Re: 354/355 probably

[personal profile] weenwoon 2021-04-30 10:05 am (UTC)(link)
[He nods thoughtfully along with Sho's reasoning, but the last part catches him by surprise... before he smiles, visibly relieved.]

I could certainly stand to have emotional support at times, senpai! And your experience with this place in general.

[...Hm. Well, if what happens in fun lab stays in fun lab... he looks down at the floor for a few moments, thinking.]

Well, actually... I do try my best to get along with other units, and others in general... but lately, I wonder how much longer I'll be able to do that. It's been... harder to be myself. And now that pain and grudges are starting to pile up, I... don't know who I will become from here on.

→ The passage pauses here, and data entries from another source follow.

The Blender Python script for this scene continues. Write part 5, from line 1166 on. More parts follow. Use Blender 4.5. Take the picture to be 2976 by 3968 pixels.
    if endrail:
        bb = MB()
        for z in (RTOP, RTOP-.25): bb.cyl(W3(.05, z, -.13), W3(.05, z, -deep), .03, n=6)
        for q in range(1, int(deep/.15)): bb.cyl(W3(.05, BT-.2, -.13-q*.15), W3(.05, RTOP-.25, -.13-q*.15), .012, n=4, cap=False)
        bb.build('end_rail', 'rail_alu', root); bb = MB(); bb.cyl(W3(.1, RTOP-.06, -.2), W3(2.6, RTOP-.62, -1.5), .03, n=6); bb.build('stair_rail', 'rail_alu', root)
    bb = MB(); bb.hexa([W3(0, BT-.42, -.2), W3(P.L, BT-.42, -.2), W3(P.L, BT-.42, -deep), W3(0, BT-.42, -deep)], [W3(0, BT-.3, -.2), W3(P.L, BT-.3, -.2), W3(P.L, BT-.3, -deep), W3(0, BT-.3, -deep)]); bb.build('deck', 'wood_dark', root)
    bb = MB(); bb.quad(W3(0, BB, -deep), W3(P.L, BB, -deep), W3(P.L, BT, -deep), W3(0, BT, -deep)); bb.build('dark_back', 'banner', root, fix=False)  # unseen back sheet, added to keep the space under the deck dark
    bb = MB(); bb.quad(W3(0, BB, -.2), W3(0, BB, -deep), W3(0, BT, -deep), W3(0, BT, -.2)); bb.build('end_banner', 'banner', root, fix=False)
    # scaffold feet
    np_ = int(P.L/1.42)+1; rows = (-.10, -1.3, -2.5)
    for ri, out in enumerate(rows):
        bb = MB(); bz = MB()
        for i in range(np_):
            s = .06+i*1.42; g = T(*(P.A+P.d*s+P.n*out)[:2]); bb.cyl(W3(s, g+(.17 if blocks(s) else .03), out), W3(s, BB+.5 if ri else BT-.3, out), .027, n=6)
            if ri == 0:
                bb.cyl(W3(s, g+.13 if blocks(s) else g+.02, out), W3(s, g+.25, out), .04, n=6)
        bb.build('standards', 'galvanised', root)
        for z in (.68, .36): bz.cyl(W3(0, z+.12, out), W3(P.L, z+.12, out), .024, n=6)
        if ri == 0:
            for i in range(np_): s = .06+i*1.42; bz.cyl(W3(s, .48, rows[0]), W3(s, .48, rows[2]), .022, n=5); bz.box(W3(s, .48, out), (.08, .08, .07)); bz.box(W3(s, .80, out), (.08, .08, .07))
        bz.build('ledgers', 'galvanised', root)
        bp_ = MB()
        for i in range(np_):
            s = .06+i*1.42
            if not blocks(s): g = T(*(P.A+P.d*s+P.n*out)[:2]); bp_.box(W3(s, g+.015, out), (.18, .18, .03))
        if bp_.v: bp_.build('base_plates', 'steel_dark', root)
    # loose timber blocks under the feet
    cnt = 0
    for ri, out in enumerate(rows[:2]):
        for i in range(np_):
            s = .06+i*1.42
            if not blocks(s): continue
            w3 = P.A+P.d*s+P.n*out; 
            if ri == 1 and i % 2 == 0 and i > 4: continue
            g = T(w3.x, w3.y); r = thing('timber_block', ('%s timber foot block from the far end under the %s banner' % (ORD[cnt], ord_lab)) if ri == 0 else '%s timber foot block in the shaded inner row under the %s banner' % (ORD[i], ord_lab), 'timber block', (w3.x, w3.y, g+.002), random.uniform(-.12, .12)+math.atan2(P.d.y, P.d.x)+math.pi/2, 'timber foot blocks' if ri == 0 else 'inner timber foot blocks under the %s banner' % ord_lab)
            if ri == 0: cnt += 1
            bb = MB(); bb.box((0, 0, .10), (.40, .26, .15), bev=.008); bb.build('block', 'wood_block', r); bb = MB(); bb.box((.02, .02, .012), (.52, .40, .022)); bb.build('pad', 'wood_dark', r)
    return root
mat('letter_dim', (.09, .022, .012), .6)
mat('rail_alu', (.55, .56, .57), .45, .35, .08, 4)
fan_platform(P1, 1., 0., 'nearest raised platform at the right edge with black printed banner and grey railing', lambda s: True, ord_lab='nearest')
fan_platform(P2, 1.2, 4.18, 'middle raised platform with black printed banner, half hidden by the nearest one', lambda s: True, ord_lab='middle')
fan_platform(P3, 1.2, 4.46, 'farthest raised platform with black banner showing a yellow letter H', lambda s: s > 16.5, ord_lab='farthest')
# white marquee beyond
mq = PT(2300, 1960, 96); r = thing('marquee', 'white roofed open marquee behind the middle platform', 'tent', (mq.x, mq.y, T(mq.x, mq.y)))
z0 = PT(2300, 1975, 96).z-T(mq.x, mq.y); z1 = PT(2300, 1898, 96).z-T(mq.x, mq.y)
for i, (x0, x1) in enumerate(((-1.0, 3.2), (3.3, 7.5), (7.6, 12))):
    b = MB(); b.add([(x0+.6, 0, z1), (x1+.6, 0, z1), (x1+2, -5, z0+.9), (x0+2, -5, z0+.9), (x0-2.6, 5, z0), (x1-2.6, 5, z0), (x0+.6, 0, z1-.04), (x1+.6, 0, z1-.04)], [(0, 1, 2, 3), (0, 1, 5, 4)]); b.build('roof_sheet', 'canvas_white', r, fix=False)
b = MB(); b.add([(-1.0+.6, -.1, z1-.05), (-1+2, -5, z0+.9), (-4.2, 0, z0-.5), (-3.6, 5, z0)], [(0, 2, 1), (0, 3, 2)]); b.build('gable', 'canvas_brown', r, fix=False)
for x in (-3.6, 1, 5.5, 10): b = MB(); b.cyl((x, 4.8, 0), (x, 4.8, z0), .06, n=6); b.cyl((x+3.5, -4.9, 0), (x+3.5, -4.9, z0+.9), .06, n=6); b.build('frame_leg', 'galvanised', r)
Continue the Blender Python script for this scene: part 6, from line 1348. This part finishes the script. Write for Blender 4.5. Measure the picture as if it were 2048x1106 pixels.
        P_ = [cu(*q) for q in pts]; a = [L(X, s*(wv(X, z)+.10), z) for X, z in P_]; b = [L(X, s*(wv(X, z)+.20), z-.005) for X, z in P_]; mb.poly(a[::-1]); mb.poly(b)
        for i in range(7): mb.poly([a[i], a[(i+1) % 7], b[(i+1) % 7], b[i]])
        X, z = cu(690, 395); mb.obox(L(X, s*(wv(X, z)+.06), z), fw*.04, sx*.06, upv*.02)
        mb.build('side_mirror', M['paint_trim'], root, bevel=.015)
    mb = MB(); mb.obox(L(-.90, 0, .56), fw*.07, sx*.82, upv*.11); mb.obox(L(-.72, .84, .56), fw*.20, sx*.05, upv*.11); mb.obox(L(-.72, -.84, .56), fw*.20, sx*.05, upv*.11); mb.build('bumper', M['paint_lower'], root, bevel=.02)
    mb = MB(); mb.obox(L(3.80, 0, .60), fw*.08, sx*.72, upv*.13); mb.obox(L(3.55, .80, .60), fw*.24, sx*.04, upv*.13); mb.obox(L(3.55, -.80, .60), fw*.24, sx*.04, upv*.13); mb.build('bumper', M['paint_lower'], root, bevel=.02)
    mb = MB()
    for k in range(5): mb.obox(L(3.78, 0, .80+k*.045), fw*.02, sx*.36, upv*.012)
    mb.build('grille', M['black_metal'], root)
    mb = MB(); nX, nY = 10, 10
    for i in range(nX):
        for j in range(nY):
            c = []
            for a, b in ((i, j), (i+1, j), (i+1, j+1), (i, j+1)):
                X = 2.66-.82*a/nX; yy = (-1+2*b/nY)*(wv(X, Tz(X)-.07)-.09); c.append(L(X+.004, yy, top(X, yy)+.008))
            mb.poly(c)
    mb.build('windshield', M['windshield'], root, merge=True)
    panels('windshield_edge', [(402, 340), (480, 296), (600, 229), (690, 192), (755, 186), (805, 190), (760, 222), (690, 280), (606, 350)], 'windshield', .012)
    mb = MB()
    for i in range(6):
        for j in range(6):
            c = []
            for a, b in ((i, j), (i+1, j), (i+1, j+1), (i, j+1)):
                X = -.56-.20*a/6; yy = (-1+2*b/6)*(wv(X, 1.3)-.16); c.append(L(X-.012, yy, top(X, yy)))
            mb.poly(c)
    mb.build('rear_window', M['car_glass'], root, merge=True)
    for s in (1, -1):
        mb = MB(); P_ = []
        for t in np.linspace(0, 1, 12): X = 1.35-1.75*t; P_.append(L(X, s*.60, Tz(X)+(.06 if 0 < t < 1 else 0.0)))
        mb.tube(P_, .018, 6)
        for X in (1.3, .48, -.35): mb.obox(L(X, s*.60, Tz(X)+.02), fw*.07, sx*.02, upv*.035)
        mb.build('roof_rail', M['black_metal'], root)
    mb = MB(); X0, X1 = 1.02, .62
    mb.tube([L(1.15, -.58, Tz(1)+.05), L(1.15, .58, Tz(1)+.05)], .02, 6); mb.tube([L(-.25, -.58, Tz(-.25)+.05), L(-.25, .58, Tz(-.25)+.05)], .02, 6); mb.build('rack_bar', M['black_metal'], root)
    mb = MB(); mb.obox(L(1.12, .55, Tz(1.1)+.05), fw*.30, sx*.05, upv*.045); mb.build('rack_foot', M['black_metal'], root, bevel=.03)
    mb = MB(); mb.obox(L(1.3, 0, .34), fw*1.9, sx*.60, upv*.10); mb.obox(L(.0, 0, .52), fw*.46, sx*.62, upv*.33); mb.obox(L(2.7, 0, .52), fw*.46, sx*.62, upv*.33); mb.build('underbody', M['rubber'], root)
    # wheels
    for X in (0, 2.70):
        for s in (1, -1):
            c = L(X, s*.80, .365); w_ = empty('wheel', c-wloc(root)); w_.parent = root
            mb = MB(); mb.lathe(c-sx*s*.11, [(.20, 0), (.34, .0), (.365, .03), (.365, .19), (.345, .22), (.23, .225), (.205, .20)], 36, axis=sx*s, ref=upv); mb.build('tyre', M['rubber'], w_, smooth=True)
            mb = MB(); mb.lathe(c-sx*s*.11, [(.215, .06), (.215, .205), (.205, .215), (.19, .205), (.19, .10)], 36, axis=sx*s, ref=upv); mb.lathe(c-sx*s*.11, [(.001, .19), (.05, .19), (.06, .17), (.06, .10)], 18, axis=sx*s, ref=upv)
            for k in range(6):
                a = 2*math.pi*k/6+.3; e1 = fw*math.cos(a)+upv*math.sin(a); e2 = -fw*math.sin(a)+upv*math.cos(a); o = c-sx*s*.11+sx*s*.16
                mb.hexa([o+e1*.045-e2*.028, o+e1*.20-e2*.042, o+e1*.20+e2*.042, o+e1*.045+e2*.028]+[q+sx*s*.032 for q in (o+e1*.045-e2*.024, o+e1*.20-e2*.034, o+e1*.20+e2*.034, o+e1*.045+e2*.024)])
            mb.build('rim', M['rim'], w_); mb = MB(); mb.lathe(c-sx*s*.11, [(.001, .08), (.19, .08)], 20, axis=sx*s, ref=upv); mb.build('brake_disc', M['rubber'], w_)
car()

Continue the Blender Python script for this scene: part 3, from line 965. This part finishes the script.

When I first arrived, I wanted to get along with everyone and understand everyone. It's part of why I was able to become friends with Absinthe, I think. But now... I have people I dislike and don't even want to try to understand. And that feels wrong, yet perhaps not as wrong as accepting them blindly or pushing myself and what I want aside just to give them satisfaction. But I don't know what to do in those situations. I feel like I should put in the effort, but... there is unlikely to be payoff. And I don't know if I should keep trying or if I should give up.

[Levity sips some more fun soda. Self-perception issues for the tall man!! :( Sometimes you come from a utopian society where people actually wanted to communicate and now you don't know how to handle it when people Don't.]

But, ah, forgive me. I think it would be good to hold a unit meeting and discuss our priorities. And perhaps we could hold a unit-to-unit meeting with Baritones, too, to discuss how official an arrangement this can be? Like you say, it's best to have things stated upfront. So no one gets caught in false expectations.